As of Tuesday, 08 October, The transfer of old mail from your Physics inbox to your K-State inbox is delayed. The original scheme did not work and the new scheme is slow. Light users may see their old mail migrated as soon as tomorrow; power users with huge inboxes will take more time.

If you do want to do it yourself, you have two general options. The first is to add your K-State account to Outlook (if you haven't already). You can then just drag-and-drop items or folders from teh old Physics inbox to the new K-State inbox. Alternatively, you could make offline archives of your Physics items and then restore from those. Microsoft has text and video tutorials on how to do this.

Contacts & Calendars

Only mail items will be automatically moved: your inbox, sent and deleted mail. Your contacts and calendars are your own responsibility.

As of Friday, 04 October: you should be receiving all mail in your K-State inbox. A few users still do not, but we expect that to resolve itself as Microsoft's servers all get updated. Copying of existing inboxes is delayed, but the new method should also copy your contacts and calendars automatically. Stay tuned.

Copying Contacts

The easy way to copy your contacts is to go to your Physics contact list, highlight the entire set of entries, right-click to choose "copy", then go to the K-State contact folder and "paste" into it. See our short video tutorial on how to do this. You can also just copy the complete contacts folder from the top-level Outlook folder menu for Physics to the top-level of K-State; this creates a copy of of the folder and does not merge into the K-State contacts folder, though. Finally, you could use the Microsoft instructions above to archive your contacts to an external file, then import that file into your K-State contacts folder.

Copying Calendars

Unfortunately copying calendars is not so straightforward. You are best advised to export your calendar from Physics to a file and then import that file into your K-State calendar folder. Follow the instruction in the Microsoft link above, or watch our tutorial video.

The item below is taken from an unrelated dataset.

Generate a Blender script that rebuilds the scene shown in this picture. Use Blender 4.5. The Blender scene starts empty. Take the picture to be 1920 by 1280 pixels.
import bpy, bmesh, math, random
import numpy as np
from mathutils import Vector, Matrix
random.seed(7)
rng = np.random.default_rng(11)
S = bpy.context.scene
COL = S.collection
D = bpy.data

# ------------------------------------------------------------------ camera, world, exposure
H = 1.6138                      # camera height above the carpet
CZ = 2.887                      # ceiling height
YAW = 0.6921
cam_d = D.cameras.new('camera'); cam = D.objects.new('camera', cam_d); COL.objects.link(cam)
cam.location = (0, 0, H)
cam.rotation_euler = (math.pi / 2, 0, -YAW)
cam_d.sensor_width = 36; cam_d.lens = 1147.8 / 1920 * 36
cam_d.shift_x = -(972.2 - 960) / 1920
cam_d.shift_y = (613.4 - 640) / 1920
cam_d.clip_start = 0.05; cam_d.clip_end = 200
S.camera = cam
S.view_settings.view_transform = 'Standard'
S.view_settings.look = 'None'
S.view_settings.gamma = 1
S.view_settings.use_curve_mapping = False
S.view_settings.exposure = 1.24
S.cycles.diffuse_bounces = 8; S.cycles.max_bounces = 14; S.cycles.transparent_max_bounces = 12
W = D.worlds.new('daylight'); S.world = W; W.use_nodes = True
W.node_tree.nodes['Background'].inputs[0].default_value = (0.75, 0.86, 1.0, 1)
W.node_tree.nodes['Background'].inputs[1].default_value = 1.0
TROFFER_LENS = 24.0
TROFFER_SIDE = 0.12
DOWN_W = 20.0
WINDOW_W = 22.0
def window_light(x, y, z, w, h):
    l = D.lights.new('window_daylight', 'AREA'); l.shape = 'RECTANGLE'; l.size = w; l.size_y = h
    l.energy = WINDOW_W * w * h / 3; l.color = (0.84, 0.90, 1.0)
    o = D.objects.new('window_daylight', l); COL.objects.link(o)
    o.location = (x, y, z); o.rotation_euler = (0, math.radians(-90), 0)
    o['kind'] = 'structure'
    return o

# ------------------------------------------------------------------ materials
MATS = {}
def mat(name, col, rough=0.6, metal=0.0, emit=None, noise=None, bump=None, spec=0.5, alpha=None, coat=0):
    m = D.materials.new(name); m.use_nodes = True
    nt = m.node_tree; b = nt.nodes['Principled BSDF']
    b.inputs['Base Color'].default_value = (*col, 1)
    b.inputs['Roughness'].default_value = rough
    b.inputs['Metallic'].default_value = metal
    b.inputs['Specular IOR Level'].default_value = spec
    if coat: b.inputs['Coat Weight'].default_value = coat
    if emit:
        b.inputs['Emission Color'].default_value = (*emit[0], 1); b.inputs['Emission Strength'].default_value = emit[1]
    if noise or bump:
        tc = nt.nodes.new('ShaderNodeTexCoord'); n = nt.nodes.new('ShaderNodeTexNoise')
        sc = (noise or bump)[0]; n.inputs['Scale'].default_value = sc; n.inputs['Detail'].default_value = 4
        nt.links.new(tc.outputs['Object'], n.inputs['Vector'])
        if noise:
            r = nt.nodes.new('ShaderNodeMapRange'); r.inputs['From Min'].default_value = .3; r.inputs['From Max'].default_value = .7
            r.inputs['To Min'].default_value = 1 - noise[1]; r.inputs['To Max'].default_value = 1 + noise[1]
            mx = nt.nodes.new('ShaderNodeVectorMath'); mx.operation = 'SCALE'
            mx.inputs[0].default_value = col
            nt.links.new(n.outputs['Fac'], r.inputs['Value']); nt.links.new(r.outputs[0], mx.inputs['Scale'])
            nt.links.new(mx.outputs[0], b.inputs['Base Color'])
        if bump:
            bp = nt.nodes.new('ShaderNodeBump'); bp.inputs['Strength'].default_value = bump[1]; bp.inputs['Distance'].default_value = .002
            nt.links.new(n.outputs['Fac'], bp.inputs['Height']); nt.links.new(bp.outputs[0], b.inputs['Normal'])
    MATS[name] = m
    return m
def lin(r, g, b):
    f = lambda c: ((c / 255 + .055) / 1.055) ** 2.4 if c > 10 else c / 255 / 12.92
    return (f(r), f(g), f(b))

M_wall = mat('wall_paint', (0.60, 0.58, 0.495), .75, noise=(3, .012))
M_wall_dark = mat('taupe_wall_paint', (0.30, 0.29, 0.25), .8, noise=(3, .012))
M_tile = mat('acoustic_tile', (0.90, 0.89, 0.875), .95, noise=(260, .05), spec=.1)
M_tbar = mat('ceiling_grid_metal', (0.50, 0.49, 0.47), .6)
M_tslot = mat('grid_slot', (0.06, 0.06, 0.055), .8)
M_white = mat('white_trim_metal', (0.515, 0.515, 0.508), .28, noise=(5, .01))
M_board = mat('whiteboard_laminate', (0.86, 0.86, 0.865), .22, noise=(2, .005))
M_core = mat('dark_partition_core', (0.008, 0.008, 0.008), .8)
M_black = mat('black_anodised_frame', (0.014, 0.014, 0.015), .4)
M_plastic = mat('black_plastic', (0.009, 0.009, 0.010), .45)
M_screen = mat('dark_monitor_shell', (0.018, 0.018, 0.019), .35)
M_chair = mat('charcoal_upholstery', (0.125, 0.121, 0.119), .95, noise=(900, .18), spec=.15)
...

The above paragraph assumes you want to move all of your calendar appointments for all time, so as to have a record of your past. If that's irrelevant to you and you only care about the now and the future, your task is simple. Open two instances of Outlook side-by-side on your screen, then just drag-and-drop whatever of this month's appointments you want from one to the other. After that, just use the K-State calendar forever after.

Deadlines

As noted above, mail will begin to be moved from Physics to K-State on Wednesday, 02 October. This should only take a couple of days. Mail service will completely transfer to K-State on Friday, 04 October. The Physics server will remain accessible from with the department network only for two weeks thereafter. That should give everyone adequate time to sort through their stuff and get acquainted with the new system.